The bondholders are proposing swapping their debt for equity and injecting fresh funds into a reborn airline. In the best scenario, they’d claw back two-thirds of their original investment. The legal bid is led by Broad Peak Investment Advisers Pte. and Tor Investment Management (Hong Kong) Ltd., which together hold A$300 million of Virgin Australia notes.

Little Certainty

The Federal Court in Sydney last month said Deloitte’s “preference for one proposal does not justify the exclusion of all other proposals from consideration by the creditors.”

But Deloitte has said the sale to Bain is binding and no other offer can be considered or recommended to creditors, who are due to vote on the deal Sept. 4. A Deloitte spokesman declined to comment further before Monday’s hearing.
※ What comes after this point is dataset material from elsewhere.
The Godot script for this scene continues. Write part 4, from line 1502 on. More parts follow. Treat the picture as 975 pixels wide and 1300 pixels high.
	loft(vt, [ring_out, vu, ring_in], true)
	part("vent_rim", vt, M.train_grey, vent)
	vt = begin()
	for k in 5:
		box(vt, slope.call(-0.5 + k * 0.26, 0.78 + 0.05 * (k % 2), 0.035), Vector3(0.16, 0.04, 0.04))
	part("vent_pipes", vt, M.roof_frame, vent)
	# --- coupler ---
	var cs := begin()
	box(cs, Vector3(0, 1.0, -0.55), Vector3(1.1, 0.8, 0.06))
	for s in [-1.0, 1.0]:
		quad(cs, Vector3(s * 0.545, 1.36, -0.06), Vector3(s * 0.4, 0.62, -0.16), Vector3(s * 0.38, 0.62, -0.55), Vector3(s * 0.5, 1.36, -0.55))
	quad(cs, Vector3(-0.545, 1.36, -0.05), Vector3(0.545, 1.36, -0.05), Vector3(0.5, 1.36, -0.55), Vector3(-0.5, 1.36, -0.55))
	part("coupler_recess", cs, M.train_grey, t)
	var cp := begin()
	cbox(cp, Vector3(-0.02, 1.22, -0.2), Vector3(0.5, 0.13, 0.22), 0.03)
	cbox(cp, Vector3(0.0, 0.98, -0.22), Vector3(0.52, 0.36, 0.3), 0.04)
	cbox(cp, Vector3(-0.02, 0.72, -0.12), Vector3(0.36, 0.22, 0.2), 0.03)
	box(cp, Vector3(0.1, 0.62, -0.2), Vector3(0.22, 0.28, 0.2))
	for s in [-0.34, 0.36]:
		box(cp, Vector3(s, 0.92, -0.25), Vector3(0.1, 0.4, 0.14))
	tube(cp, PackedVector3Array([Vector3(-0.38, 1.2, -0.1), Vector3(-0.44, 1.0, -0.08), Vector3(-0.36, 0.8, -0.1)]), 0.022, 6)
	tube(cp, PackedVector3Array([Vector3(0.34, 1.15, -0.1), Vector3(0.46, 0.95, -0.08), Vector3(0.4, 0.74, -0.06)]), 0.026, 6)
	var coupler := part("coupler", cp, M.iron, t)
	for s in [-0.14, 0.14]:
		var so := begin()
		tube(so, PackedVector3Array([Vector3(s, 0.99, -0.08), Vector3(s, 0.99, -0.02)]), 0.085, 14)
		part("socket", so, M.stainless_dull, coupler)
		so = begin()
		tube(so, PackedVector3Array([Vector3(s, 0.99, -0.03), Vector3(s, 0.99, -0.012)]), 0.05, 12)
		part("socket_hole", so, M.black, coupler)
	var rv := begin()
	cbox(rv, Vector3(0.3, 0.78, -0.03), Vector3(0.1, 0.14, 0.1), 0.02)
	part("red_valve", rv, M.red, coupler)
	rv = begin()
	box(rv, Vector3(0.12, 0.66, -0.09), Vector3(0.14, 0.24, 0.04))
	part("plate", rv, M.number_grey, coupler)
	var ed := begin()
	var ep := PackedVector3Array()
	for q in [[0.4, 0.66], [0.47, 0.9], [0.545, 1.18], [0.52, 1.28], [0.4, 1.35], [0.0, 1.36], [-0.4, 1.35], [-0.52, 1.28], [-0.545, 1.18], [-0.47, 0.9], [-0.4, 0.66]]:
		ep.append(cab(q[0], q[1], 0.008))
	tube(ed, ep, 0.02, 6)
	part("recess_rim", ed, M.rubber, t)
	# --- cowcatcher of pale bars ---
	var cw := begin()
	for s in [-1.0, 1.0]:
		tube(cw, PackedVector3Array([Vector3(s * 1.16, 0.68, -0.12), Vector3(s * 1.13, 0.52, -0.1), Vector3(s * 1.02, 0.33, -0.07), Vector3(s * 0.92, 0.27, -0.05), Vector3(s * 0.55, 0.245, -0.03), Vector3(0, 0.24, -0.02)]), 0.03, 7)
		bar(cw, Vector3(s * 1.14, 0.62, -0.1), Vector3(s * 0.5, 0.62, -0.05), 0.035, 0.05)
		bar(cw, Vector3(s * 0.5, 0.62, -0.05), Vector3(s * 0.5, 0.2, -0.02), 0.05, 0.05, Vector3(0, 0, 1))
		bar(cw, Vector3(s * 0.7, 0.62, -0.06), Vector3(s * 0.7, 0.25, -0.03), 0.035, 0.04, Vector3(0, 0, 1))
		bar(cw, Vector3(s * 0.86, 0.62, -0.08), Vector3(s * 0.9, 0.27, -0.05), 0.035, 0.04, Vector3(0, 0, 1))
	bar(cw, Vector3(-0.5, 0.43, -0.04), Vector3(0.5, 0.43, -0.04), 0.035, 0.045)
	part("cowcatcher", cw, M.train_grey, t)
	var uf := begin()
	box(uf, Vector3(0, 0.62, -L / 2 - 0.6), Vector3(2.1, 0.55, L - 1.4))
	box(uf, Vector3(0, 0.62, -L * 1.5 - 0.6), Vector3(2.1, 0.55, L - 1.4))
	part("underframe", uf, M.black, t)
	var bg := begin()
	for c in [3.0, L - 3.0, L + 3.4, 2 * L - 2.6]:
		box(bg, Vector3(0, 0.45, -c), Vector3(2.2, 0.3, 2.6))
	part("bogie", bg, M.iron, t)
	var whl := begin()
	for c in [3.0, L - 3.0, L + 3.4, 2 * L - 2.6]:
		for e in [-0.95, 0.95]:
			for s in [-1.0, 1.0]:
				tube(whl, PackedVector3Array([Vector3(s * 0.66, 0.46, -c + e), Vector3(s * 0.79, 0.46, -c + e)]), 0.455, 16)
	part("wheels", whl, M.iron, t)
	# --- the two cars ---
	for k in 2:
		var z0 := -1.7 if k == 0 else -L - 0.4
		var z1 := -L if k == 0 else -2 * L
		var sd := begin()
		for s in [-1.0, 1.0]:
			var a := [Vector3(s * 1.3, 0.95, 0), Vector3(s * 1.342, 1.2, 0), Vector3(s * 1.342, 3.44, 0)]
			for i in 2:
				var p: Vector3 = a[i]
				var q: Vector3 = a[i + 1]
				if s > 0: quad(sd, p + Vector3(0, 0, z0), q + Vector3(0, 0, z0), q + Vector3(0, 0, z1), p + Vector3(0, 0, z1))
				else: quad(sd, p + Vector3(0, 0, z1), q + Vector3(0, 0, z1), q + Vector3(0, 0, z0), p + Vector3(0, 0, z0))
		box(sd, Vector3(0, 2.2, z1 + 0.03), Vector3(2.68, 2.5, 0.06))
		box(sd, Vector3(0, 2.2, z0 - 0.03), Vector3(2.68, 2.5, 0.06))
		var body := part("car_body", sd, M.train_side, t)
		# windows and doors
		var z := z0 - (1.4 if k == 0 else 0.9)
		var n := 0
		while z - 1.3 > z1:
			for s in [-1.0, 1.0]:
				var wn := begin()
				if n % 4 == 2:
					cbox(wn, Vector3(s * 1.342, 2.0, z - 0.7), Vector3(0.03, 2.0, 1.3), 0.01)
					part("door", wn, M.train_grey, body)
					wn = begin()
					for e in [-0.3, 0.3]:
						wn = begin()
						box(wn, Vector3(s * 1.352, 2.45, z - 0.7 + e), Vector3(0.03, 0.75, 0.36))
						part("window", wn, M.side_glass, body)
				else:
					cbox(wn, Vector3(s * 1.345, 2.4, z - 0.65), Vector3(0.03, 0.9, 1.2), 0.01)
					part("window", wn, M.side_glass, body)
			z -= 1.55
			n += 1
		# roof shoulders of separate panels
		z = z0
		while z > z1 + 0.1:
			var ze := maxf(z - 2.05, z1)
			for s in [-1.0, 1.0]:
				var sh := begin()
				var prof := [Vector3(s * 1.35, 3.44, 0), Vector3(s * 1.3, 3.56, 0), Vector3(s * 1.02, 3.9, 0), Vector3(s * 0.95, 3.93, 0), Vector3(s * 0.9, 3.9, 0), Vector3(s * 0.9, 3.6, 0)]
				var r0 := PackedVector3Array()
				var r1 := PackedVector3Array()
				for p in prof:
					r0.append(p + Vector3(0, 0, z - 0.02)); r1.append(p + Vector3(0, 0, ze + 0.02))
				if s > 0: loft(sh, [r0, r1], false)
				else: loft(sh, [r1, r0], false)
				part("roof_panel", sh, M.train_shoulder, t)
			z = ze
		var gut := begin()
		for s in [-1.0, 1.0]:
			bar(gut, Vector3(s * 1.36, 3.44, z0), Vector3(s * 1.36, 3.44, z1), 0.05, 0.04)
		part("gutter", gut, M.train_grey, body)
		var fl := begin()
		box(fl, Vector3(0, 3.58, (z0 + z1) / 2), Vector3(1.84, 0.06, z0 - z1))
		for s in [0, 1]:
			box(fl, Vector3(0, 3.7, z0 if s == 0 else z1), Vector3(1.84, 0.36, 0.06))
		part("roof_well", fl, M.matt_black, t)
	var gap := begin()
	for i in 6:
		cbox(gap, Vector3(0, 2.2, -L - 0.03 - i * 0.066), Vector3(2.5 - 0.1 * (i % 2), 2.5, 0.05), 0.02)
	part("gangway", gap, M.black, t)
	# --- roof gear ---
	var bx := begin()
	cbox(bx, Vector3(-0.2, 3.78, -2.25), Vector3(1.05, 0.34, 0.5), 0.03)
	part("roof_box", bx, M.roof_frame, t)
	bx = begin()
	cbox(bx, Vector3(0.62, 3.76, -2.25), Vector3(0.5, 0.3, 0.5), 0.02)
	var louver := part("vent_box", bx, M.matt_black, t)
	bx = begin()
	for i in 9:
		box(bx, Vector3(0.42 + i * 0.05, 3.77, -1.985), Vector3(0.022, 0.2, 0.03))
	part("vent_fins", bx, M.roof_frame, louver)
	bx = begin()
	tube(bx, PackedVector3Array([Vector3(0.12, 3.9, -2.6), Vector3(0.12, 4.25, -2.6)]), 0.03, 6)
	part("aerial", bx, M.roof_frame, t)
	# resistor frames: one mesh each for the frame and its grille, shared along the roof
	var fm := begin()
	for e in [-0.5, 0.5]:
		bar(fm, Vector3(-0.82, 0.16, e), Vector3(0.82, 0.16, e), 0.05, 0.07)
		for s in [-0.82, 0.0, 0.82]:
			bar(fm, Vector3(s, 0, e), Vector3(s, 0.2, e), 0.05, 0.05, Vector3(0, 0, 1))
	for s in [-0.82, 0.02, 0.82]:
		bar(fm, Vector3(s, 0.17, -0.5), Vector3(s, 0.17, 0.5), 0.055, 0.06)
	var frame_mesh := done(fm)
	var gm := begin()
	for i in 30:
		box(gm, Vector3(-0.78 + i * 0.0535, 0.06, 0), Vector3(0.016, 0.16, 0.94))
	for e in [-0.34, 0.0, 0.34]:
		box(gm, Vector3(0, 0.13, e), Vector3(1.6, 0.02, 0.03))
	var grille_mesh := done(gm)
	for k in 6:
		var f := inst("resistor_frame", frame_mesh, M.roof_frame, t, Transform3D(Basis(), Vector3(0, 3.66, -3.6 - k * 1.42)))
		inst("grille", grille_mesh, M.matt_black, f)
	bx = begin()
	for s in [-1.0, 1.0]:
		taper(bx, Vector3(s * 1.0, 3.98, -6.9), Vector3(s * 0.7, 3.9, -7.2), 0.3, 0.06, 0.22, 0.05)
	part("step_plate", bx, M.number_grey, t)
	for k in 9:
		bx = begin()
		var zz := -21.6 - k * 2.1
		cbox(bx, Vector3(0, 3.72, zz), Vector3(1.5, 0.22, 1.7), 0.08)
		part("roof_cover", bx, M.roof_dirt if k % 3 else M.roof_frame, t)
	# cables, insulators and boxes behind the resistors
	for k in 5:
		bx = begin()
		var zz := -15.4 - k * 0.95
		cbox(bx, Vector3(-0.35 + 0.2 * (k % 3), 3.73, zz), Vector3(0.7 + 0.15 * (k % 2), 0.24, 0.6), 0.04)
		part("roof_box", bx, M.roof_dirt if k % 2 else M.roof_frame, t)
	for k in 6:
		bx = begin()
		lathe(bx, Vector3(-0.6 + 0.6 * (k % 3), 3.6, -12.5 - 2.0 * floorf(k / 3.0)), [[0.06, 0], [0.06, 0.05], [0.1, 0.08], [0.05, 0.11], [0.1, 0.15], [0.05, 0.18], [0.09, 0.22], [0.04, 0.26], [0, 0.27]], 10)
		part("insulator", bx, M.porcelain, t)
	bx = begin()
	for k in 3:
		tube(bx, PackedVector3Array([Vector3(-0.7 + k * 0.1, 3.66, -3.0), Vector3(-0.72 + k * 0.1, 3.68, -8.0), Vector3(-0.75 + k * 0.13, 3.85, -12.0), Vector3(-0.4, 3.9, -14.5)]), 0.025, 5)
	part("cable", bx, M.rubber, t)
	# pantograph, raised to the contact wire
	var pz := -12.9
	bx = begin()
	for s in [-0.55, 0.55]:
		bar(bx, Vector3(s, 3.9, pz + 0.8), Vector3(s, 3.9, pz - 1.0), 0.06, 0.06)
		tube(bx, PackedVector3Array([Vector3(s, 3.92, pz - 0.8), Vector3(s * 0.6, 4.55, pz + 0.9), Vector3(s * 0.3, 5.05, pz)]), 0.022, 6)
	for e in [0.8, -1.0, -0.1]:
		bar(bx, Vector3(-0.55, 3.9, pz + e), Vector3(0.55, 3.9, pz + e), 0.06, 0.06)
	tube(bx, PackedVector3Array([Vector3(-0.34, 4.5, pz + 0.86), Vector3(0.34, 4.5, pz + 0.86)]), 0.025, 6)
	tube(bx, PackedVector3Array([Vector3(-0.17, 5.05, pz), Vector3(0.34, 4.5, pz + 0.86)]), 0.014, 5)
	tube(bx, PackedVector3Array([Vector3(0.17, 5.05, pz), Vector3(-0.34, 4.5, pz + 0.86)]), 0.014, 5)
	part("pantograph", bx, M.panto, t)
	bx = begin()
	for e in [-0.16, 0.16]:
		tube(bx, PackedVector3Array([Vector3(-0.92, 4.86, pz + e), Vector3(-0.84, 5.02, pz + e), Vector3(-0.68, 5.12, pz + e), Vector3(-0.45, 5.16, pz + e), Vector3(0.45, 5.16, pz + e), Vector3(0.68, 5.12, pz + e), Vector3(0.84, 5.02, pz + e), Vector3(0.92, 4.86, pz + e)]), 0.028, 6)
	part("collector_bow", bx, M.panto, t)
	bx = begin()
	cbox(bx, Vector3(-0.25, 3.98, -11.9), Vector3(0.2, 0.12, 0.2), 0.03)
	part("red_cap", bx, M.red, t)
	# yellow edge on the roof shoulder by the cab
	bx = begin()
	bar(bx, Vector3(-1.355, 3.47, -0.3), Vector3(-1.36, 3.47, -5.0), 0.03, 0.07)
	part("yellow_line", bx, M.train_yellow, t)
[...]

According to Bain, the bondholder group’s proposal is “not credible, nor capable of progressing.” In a statement, Bain accused Broad Peak and Tor of “trying to frustrate the administration process by creating as much noise and interference as possible.”

While the proposal from Broad Peak and Tor would see Virgin listed in Australia, the firms have left room for a negotiated settlement with Bain.

“We are sure bondholders and other creditors would welcome a serious, good faith discussion with Bain Capital to structure a solution that provides unsecured creditors the value that’s rightfully due to them,” the two firms said in a joint statement.